Nel 1994, a Prowein esponevano 321 aziende e il numero dei visitatori era di poco superiore a 1.500. L’edizione che si è aperta domenica a Düsseldorf vede la presenza di 6.400 espositori, duecento in più del 2016, e il numero di buyer attesi dovrebbe superare il record messo a segno lo scorso anno con 55 mila ingressi.
I dati sono eclatanti, ma non raccontano la principale caratteristica di questa fiera: la concretezza. Prowein è un evento rigorosamente trade con pochi ristoratori, zero curiosi e tanti distributori, responsabili acquisti di società horeca, decision maker che operano a livello globale. Prowein non è una fiera tedesca, è un evento internazionale tale da spingere anche i produttori provenienti da paesi che tendono a difendere il proprio sistema wine, come i francesi, a spostarsi per tre giorni nella città della Ruhr. Tra i nuovi ingressi nel padiglione 16, uno dei due presidiati dagli italiani, spiccano quelli dei top brand del beverage del gruppo Nestlè, Acqua Panna e San Pellegrino, oltre al coffe point Nespresso. Italia (con circa 1.500 aziende) e Francia (1.400) sono le nazioni più rappresentate a livello di espositori, davanti alla Germania che ha raccolto 960 produttori e alla Spagna che ne ha circa 600. La panoramica worldwide del mondo vinicolo è completata da Austria, Portogallo e dai paesi del nuovo mondo, con 600 produttori da Asia, Africa e Americhe, compresi alcuni sperduti arcipelaghi oceanici. Intanto guadagna spazio in fiera la produzione di vini organici, con 250 espositori contro i 130 del 2009, e nell’alto di gamma si rafforza la presenza delle maison dello champagne con circa 200 brand rappresentati.
Alla concretezza di Prowein risponderà, tra un paio di settimane, un Vinitaly caratterizzato dal tutto esaurito. La kermesse veronese, principale strumento di promozione del vino made in Italy, si terrà dal 9 al 12 aprile in contemporanea con Sol&Agrifood ed Enolitech, saloni dedicati al food e alle macchine dei settori vinicolo e oleario, per un totale di oltre 4.200 espositori, con spazi sold out e liste di attesa per chi spera di entrare last minute in fiera con uno stand. Alla presentazione della 51ª edizione, la scorsa settimana al ministero delle Politiche agricole, gli organizzatori di Veronafiere hanno ricordato la leadership mondiale raggiunta da Vinitaly per superficie espositiva e per numero di operatori esteri, con l’obiettivo di acquisire maggiore internazionalità, occasioni di business e innovazione digitale. “Per raggiungere questi obiettivi – ha dichiarato Giovanni Mantovani, direttore generale di Veronafiere – ci stiamo attrezzando anche dal punto di vista tecnologico. Infatti, questa edizione di Vinitaly inaugura un progetto pilota di digital transformation che coinvolgerà alcune migliaia di buyer esteri, durante il quale saranno sperimentate soluzioni 4.0”. Le previsioni di Veronafiere, calcolate sulla base delle preregistrazioni, sono di una maggior affluenza qualificata estera. I nuovi arrivi, corrispondenti a circa duemila buyer, dovrebbero provenire da Nord America, Asia e nord Europa, compresa la Gran Bretagna che, sfidando l’incertezza della Brexit e della sterlina debole, sarà presente con cento nuovi compratori. Nell’ultima edizione, su 130 mila presenze complessive, quelle estere sono state circa 28 mila.

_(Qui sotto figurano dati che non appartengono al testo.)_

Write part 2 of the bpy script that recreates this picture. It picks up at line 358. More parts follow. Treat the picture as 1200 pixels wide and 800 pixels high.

Alla capacità attrattiva di Prowein, Vinitaly risponde con il piano industriale adottato con la trasformazione in spa di Veronafiere. “Il nuovo piano da 94 milioni di euro di investimenti al 2020 ha analizzato attentamente le dinamiche del mercato fieristico mondiale, europeo e italiano”, afferma Maurizio Danese, presidente di Veronafiere. “Per il settore wine and food, il progetto prevede una crescita mirata all’estero e nuovi servizi per l’internazionalizzazione delle imprese del settore, con focus su Stati Uniti e Cina”.